Répétition vs expertise
|On a coutume de dire que pour devenir expert de quelque chose, il faut l’avoir beaucoup étudié, l’avoir beaucoup expliqué, et l’avoir répété sur tous les tons à à tous les temps. Il y a sans doute une grande part de vérité là-dedans — expliquer quelque chose permet de vérifier si sa propre connaissance est claire et précise, donnant au passage l’occasion de creuser les éléments où l’on n’est pas tout à fait sûr de son savoir¹. Cependant, il y a au moins un cas où la répétition nuit à l’expertise : c’est quand on répète la même chose trois fois d’affilée, sans avoir le temps de préciser et de valider son expression.
J’y pense à cause de l’intervention, hier soir, de l’historien Pierre Vermeren, qui a sorti une énormité absolue en fin de soirée dans l’émission Des paroles et des actes (à 1:56:50).
[Des prédicateurs] qui ont réussi à convertir un certain nombre de jeunes Rifains, ça c’est le cas de la Belgique. Alors, l’originalité peut-être de la Belgique, c’est que effectivement, la Belgique n’ayant aucune expérience ni aucun passé colonial, aucune connaissance préalable de l’Islam, elle a “laissé faire”, en quelque sorte, elle n’a pas perçu les problèmes qui allaient lui tomber sur la tête.
Pour ceux qui ont entendu l’émission, c’est sans nul doute le scoop de l’année : la Belgique n’a pas de passé colonial. C’est un historien qui le dit.
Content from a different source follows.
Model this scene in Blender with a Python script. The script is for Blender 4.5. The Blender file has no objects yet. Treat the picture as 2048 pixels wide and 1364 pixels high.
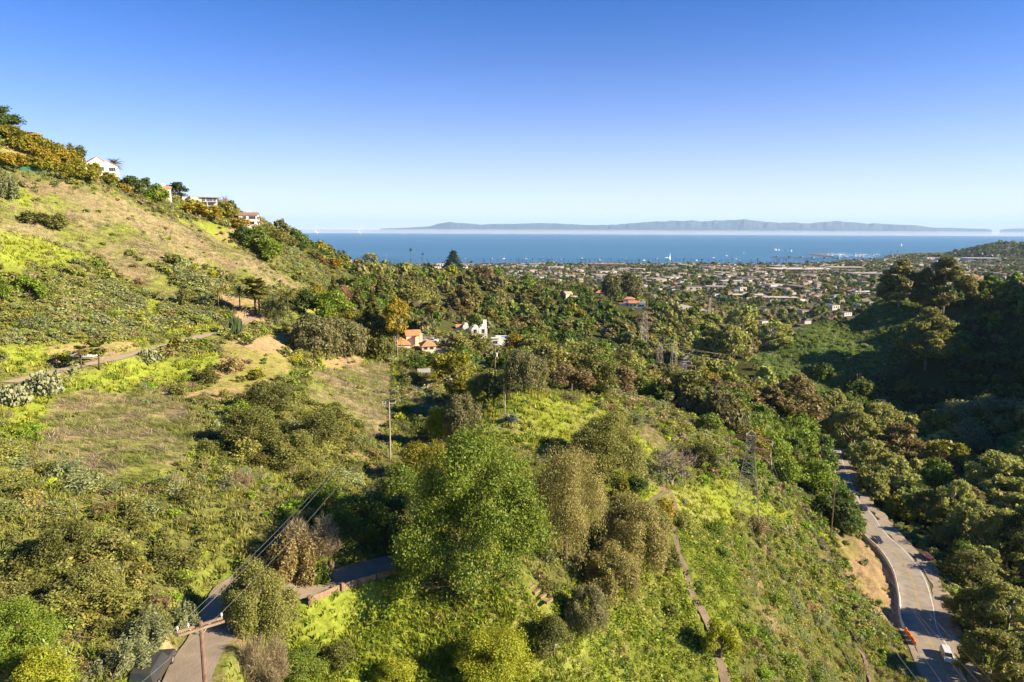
# Canyon hillside above a coastal town, built in metres; the camera hovers at (0, 0, 140)
import bpy, math, random
import numpy as np
from mathutils import Vector, Matrix

QUICK = False
rng = np.random.default_rng(11)
random.seed(11)
C = bpy.context.scene.collection
sc = bpy.context.scene
R_ = math.radians
HC = 140.0
F = 1365.33
PITCH, ROLL = R_(9.14), 0.0045
fwd = np.array([0, math.cos(PITCH), -math.sin(PITCH)])
r0 = np.array([1.0, 0, 0]); u0 = np.array([0, math.sin(PITCH), math.cos(PITCH)])
rt = math.cos(ROLL) * r0 + math.sin(ROLL) * u0
up = -math.sin(ROLL) * r0 + math.cos(ROLL) * u0

cam_d = bpy.data.cameras.new('camera'); cam = bpy.data.objects.new('camera', cam_d); C.objects.link(cam)
cam_d.lens = 24; cam_d.sensor_width = 36; cam_d.clip_start = 0.5; cam_d.clip_end = 200000
M = Matrix(((rt[0], up[0], -fwd[0], 0), (rt[1], up[1], -fwd[1], 0), (rt[2], up[2], -fwd[2], HC), (0, 0, 0, 1)))
cam.matrix_world = M
sc.camera = cam

def ray(px, py):
    px = np.asarray(px, float); py = np.asarray(py, float)
    return fwd + ((px - 1024) / F)[..., None] * rt - ((py - 682) / F)[..., None] * up
def azel(px, py):
    d = ray(px, py)
    return np.arctan2(d[..., 0], d[..., 1]), d[..., 2] / np.hypot(d[..., 0], d[..., 1])
def proj(P):
    P = np.asarray(P, float) - np.array([0, 0, HC])
    c = P @ fwd
    c = np.where(c < 0.1, 0.1, c)
    return 1024 + F * (P @ rt) / c, 682 - F * (P @ up) / c, c

# ---------------------------------------------------------------- noise
def hsh(ix, iy, s):
    n = (ix.astype(np.int64) * 374761393 + iy.astype(np.int64) * 668265263 + s * 1442695041) & 0x7fffffff
    n = ((n ^ (n >> 13)) * 1274126177) & 0x7fffffff
    return ((n ^ (n >> 16)) & 0xffff) / 65535.0
def vn(x, y, s=0):
    ix = np.floor(x); iy = np.floor(y); fx = x - ix; fy = y - iy
    fx = fx * fx * (3 - 2 * fx); fy = fy * fy * (3 - 2 * fy)
    a = hsh(ix, iy, s); b = hsh(ix + 1, iy, s); c = hsh(ix, iy + 1, s); d = hsh(ix + 1, iy + 1, s)
    return (a * (1 - fx) + b * fx) * (1 - fy) + (c * (1 - fx) + d * fx) * fy
def fbm(x, y, s=0, o=4):
    v = 0; a = 0.5
    for k in range(o):
        v = v + a * vn(x, y, s + k * 17); x = x * 2.03 + 11.3; y = y * 2.03 + 5.7; a *= 0.5
    return v / (1 - 0.5 ** o)
def sst(a, b, x):
    t = np.clip((x - a) / (b - a), 0, 1); return t * t * (3 - 2 * t)

# ---------------------------------------------------------------- terrain heights from estimated spots
# (photo x, photo y, ground height above the sea)
ZP = [(0,262,173),(60,283,168.8),(110,305,165.5),(150,330,161.5),(0,340,157),(0,420,145),(0,500,135.7),(0,600,126),(0,700,118),(0,765,114),(0,850,112.3),(0,1000,110.8),(0,1180,109.5),(0,1364,108),
 (100,345,159),(190,352,160.5),(160,430,146),(150,520,132),(190,520,131.5),(0,525,131.8),(150,620,122),(160,715,115.5),(80,748,114.5),
 (250,375,157),(300,402,153),(300,450,144),(300,500,134),(300,600,121),(300,690,115.4),(300,760,110.5),(220,715,115.3),
 (380,420,151),(450,435,148),(450,500,132),(450,580,119.6),(450,658,115.6),(500,452,143),(500,520,129),
 (560,470,137.5),(560,520,124.5),(560,580,117),(560,625,116),(620,505,127),(620,560,114),(620,600,111),(690,548,110.7),(690,600,107),
 (400,700,113),(430,775,109.3),(540,770,108.8),(520,700,112.5),(620,720,106.5),(690,700,103),(700,760,102.5),(660,830,104),
 (790,705,99.5),(850,722,97.5),(800,780,99.5),(830,850,99),(900,772,96.8),(780,918,101),(740,942,100.5),(850,900,100),(660,920,104),(600,850,107),(450,900,109),
 (600,1000,106),(450,1040,108),(300,1000,109.5),(200,1200,108.2),(300,1150,108),(700,1010,103.8),(680,1100,104.4),(820,1060,102.9),
 (380,1364,106.3),(330,1300,106.7),(430,1270,105.7),(455,1200,105),(480,1130,105.3),(590,1188,104.2),(680,1155,103.6),(800,1125,102.8),(900,1105,102),
 (700,1215,101),(600,1250,101.8),(700,1300,99.3),(600,1330,100.3),(500,1340,102.5),(850,1200,100),(850,1290,97.8),(1000,1340,96.2),(1000,1200,99.2),(1040,1140,100.8),(1100,1222,97.2),
 (1020,842,105),(1060,792,106.6),(960,870,103.2),(1000,900,102.5),(1150,830,103.6),(1080,880,102.3),(1215,938,98),(1130,1090,98.5),(1330,975,93),(1265,1110,95.5),(1250,1200,93.5),
 (1180,780,97),(1250,795,92),(1350,825,85.5),(1400,900,88),(1500,1030,80),(1400,980,88.5),(1450,1364,86),(1600,1300,80.3),(1250,1300,91),(1250,1150,94.5),(1100,1330,94.7),(1420,1150,90),(1550,1200,83),
 (1350,1050,92.3),(1380,1250,89),(1600,1100,80.5),(1540,960,78.5),(1660,1075,77.5),(1690,1165,77.5),(1680,1065,76),(1740,1340,76.5),(1600,1010,76),(1480,900,80),(1440,850,80),(1560,900,71),(1640,960,72.5),
 (1850,1300,74),(1905,1364,74.7),(1815,1200,73.6),(1800,1130,73.3),(1780,1100,73),(1720,1030,71.6),(1690,990,70.4),(1675,940,69),(1668,918,68.4),(1665,870,66),(1870,1110,72.5),(1930,1250,73),(1960,1350,73.5),(2040,1340,71),
 (2000,1200,69),(1900,1050,68),(1900,960,66.5),(1860,850,62.5),(1750,860,63),(2048,1000,70),(2048,1150,68),(2040,900,74),(1980,920,66),
 (1700,800,62),(1560,745,60),(1640,760,66),(1540,708,70),(1600,668,82),(1660,638,90),(1750,604,97),(1850,606,99),(1700,690,78),(1750,740,74),(1850,700,83),(1850,770,69),(1950,700,80),(2048,578,107),(1950,585,102),(2048,700,83),(2048,800,68),(1940,800,65),
 (850,640,86),(830,690,86),(865,690,85.5),(940,662,77),(990,690,74),(1000,760,93),(1100,722,78),(1150,752,82),(1050,720,82),
 (720,560,104),(800,562,100),(900,575,88),(1000,562,86),(850,600,90),(1000,620,73),(1100,602,74),(1150,582,58),(1140,600,66),(1265,612,56),(1200,662,54),(1250,722,56),(1350,762,57),(1400,702,48),(1400,642,38),(1500,662,42),(1480,730,50),(1420,800,62),(1550,830,62),(1450,602,22),(1300,582,20),(1500,590,20)]
# spots outside the frame or hidden behind the ridges: (azimuth, distance, height)
XP = [(-50,60,112),(-50,120,124),(-50,200,158),(-50,320,185),(-62,100,124),(-62,250,175),(-62,600,190),(-40,420,170),(-40,800,150),(-28,470,148),(-28,800,110),(-22.5,560,140),(-22.5,900,90),
 (-18.5,620,125),(-18.5,950,70),(-13.5,620,104),(-10,900,66),(-5,950,60),(0,900,66),(-40,30,109),(0,30,103),(0,15,104),(-55,20,110),(25,45,92),(40,30,95),(60,40,92),(45,80,77),(55,120,80),(45,150,76),(45,220,80),
 (45,330,108),(45,480,154),(60,200,95),(60,350,132),(60,600,170),(38,520,100),(34,560,92),(28,600,60),(24,640,45),(50,900,140),(40,900,80),(-62,1200,150),(-35,1200,100),(-10,1250,30),(62,1300,120)]  # unseen rise on the right is heightened to cast shade on the hill
az_, te_ = azel([p[0] for p in ZP], [p[1] for p in ZP])
z_ = np.array([p[2] for p in ZP], float)
d_ = (z_ - HC) / te_
fdeep = np.array([1 + .38 * float(sst(1480, 1690, np.float64(p[0]))) for p in ZP]); fdeep[d_ > 700] = 1
d_ = d_ * fdeep; z_ = HC - (HC - z_) * fdeep                    # the canyon side lies deeper and farther
XP = [(a, r * 1.38, HC - (HC - z) * 1.38) if (a > 20 and r < 700) else (a, r, z) for a, r, z in XP if (a, r) not in ((28, 600), (24, 640), (34, 560))]
XP += [(19,660,30),(22,640,28),(25,660,28),(28,690,32),(31,720,46),(34,760,60),(20,800,21),(25,850,18),(30,880,20),(35,900,40)]
for i, p in enumerate(ZP):
    if not (5 < d_[i] < 3000): print('BAD CP', p, d_[i])
U = np.concatenate([np.stack([az_, np.log(d_)], 1), np.array([[R_(a), math.log(d)] for a, d, _ in XP])])
Z = np.concatenate([z_, [p[2] for p in XP]])
def phi(d2): return 0.5 * d2 * np.log(d2 + 1e-9)
n_ = len(U)
D2 = ((U[:, None] - U[None]) ** 2).sum(2)
A = np.zeros((n_ + 3, n_ + 3)); A[:n_, :n_] = phi(D2) + np.eye(n_) * 2e-4
A[:n_, n_] = 1; A[:n_, n_ + 1:] = U; A[n_, :n_] = 1; A[n_ + 1:, :n_] = U.T
W_ = np.linalg.solve(A, np.concatenate([Z, [0, 0, 0]]))
def tps(az, lr):
    out = np.empty(az.size)
    q = np.stack([az.ravel(), lr.ravel()], 1)
    for i in range(0, len(q), 20000):
        k = q[i:i + 20000]
        out[i:i + 20000] = phi(((k[:, None] - U[None]) ** 2).sum(2)) @ W_[:n_] + W_[n_] + k @ W_[n_ + 1:]
    return out.reshape(az.shape)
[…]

Cette case n’a donc jamais existé, ou dans une œuvre de science-fiction peut-être.
Plus sérieusement, comment un historien peut-il sortir une énormité pareille ?
L’explication est en fait, à mon sens, assez simple : outre le fait qu’il était tard, Pierre Vermeren avait déjà expliqué plusieurs fois la même chose, sur plusieurs supports différents et dans un laps de temps assez bref. Par exemple, il déclarait la veille dans le Monde :
La Belgique, qui n’a aucun passé colonial arabo-berbère, a accueilli une immigration marocaine en provenance du nord de la France […].
Son propos, en somme et si je l’ai bien compris, est que les autorités françaises connaissaient bien les populations maghrébines, ce qui leur a permis de garder un contact avec les Algériens, Marocains et Tunisiens revenus en métropole à la décolonisation ou immigrés dans les années suivantes. Les autorités belges, manquant de cette connaissance, n’ont pas eu le même contact avec leurs propres immigrés maghrébins, ce qui a laissé la porte plus largement ouverte aux prédicateurs divers.
Le propos est sans doute discutable, je ne suis pas expert. Mais une chose me paraît sûre : c’est dans la précipitation et la répétition que Pierre Vermeren, après avoir répété que la Belgique n’avait pas de passé colonial au Maghreb, a fini par dire que la Belgique n’avait pas de passé colonial.
Quand on reprend plusieurs fois la même explication, le contexte est posé et on ne le précise plus. C’est par exemple le cas d’un prof qui doit répéter sa leçon : la première fois, il précise que “dans ce triangle particulier, il y a un angle à soixante degrés”, mais il ne reprend pas cette précaution oratoire au cours des six démonstrations différentes qu’il va faire dans l’heure qui suit.
Quand on reprend le même argument au fil de plusieurs discussions successives, on réinitialise le fil et on le reprend à son début, avec contextualisation et fondations — ce qui peut d’ailleurs devenir très lassant pour celui qui assiste plusieurs fois à la même démonstration.
Ici, tout se passe comme si Vermeren avait oublié de réinitialiser. Depuis deux jours, il parle du Maghreb et répète qu’il parle du Maghreb, au point que cela lui paraît évident ; mais pour ceux qui écoutent Des paroles et des actes sans avoir lu ses articles ni écouté ses interviews précédents, ça ne l’est pas et cela passe pour une monstruosité historique.
Pression du temps certainement, fatigue sans doute, mais aussi et surtout répétition rapide : plutôt que “la Belgique n’a pas de passé colonial”, cette phrase signifie “j’ai déjà dit ça trois fois aujourd’hui et j’ai besoin de penser à autre chose un moment”.
¹ Par exemple, un jour où j’expliquais pour la énième fois comment était foutu un capteur Cmos BSI, je me suis aperçu que je ne savais pas dire comment il était fabriqué. J’ai alors pris le temps d’étudier plus spécifiquement les procédés de construction ; ce jour-là, ma compréhension des capteurs en général a fait un grand pas.